On Monday I acquired a book in this way and for this purpose, while I was poking around in one of my
favourite Sydney bookstores. It is a grubby little pamphlet called
Plain Words: A Guide to the Use of English, by Sir Ernest Gowers. It was published in 1948 in London by the charmingly named publisher, His Majesty's Stationery Office. It is set in a sober yet energetic Roman typeface. It cost me $3.50, though in 1948 it could be purchased directly from H. M. Stationery Office for 2s. 0d. net. The first sentence is so plain and workmanlike as to be almost beautiful: "This book was written at the invitation of the Treasury." It was written to advise civil servants and other government bureaucrats on the use of English in their official documents and correspondence.
Admittedly, when I Googled the book I soon discovered that it is neither unwanted nor forgotten: in fact it was a huge success, and a greatly expanded version is
still in print today. In fact, the whole thing is freely available
online. There is even
a recent biography of this unassuming civil servant. But you'll appreciate that none of this mitigates my own special reasons for acquiring and reading the lonely little 1948 pamphlet.

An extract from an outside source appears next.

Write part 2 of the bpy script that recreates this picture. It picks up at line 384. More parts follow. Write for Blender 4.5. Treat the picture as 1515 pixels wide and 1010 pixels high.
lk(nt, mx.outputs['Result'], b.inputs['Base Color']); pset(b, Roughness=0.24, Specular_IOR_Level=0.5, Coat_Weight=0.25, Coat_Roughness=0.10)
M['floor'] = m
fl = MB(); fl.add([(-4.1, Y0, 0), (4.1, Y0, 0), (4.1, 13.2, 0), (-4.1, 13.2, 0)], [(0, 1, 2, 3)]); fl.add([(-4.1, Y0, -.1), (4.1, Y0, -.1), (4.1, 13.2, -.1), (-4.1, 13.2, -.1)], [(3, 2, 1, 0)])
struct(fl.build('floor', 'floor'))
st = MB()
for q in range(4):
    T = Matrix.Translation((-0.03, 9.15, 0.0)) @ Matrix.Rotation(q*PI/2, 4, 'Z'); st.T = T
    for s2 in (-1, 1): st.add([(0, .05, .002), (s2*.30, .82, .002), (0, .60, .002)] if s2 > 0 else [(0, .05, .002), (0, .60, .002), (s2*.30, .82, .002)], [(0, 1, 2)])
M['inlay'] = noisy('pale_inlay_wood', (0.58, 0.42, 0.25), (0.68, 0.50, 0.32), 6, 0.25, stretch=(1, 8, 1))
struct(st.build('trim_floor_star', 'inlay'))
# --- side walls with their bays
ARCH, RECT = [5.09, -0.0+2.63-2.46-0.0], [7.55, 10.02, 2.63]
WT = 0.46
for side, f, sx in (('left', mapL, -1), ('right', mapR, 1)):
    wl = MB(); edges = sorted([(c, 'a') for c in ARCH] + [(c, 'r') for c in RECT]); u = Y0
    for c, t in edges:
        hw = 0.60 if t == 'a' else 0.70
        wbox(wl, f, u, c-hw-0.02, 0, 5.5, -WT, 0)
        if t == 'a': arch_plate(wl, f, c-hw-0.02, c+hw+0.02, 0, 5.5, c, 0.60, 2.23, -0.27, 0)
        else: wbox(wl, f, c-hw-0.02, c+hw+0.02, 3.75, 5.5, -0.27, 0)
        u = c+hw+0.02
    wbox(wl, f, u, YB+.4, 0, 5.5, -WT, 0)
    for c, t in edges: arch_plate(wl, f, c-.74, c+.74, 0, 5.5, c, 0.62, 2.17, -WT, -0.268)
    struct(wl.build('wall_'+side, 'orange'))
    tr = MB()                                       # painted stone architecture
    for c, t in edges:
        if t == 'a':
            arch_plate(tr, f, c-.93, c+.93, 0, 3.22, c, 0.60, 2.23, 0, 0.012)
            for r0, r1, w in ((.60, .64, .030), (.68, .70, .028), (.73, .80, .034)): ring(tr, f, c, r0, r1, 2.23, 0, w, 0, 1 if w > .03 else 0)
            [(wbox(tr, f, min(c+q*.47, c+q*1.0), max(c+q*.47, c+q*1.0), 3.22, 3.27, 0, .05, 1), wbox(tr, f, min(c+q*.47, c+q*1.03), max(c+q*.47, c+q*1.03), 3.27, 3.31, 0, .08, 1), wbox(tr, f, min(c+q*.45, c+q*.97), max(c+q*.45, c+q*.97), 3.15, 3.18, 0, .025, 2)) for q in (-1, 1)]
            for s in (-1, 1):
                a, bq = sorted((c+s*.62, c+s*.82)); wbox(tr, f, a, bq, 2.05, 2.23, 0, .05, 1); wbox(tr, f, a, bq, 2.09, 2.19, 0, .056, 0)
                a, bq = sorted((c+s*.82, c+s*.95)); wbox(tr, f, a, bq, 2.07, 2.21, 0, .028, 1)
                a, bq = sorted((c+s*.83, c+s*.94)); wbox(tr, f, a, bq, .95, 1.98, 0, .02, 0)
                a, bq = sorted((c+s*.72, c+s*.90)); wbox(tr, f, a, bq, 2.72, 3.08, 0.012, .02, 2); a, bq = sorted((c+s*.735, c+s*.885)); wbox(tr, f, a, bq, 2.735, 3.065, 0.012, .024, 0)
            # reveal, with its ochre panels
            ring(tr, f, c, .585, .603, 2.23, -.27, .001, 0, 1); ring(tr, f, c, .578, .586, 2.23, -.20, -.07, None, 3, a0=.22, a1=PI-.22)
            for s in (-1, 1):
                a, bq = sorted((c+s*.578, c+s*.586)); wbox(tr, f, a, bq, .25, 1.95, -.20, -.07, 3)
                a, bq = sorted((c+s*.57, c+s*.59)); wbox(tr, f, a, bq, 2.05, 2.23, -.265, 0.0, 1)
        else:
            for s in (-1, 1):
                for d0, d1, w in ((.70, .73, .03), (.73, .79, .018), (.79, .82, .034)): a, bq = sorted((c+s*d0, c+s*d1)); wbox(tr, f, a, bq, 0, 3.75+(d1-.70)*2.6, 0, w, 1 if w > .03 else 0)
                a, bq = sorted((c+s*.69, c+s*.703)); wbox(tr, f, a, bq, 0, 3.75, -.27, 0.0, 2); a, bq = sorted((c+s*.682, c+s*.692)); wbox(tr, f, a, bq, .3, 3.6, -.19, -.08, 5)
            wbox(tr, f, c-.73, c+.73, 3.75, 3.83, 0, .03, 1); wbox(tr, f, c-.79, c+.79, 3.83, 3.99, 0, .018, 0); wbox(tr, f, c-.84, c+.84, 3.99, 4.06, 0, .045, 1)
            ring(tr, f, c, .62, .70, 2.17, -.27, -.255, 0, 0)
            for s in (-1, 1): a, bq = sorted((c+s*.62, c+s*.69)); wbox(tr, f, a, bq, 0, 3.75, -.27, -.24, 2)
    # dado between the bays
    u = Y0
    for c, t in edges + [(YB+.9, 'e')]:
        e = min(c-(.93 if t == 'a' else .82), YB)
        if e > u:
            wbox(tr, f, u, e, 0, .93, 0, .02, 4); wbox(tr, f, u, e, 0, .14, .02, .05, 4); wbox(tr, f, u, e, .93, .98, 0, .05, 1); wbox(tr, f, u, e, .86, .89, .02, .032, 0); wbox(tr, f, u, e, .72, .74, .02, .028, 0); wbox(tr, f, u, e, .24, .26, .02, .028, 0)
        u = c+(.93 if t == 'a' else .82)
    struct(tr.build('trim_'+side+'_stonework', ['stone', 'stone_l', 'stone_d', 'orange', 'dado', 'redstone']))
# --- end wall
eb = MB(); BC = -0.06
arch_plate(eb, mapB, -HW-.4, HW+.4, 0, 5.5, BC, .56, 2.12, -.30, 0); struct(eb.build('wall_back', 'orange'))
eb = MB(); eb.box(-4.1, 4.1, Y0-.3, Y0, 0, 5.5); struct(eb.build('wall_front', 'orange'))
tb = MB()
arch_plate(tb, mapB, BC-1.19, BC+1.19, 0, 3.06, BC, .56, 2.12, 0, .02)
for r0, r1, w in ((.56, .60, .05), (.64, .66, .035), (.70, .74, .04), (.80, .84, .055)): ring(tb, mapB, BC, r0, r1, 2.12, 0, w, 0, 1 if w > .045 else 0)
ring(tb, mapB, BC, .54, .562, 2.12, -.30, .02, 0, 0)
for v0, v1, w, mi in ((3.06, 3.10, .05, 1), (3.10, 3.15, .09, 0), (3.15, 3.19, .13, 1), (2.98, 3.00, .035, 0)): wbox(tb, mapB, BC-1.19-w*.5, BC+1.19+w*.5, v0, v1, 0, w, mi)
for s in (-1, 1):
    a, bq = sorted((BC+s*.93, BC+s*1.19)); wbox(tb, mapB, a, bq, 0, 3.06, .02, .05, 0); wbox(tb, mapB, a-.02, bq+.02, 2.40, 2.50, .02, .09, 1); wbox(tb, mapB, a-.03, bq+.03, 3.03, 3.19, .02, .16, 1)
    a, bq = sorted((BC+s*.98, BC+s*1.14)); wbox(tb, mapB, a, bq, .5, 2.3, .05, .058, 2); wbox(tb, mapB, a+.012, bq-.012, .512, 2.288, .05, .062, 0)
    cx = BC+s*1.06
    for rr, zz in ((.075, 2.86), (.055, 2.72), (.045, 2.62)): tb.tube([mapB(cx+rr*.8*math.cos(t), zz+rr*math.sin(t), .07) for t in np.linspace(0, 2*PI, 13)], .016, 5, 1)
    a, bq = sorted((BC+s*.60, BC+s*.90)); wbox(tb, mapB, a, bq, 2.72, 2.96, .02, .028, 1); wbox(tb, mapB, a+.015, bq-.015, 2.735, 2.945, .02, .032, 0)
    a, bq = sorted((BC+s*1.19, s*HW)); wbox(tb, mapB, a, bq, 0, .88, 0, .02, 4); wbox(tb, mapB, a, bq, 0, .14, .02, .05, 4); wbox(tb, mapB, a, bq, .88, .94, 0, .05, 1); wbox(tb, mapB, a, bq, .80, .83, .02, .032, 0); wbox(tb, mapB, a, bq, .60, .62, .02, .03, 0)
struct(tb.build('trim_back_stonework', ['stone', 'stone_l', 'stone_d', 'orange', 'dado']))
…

And even if Sir Ernest addresses himself to His Majesty's civil servants, I found his advice very relevant to contemporary scholarly writing. So in the next week or so I'll try to do a series of posts on writing tips, based on Gowers' advice about how to choose the right words and avoid the wrong ones. As someone has said: comrades, if we cannot all be artists and geniuses, let us at least strive to be literate!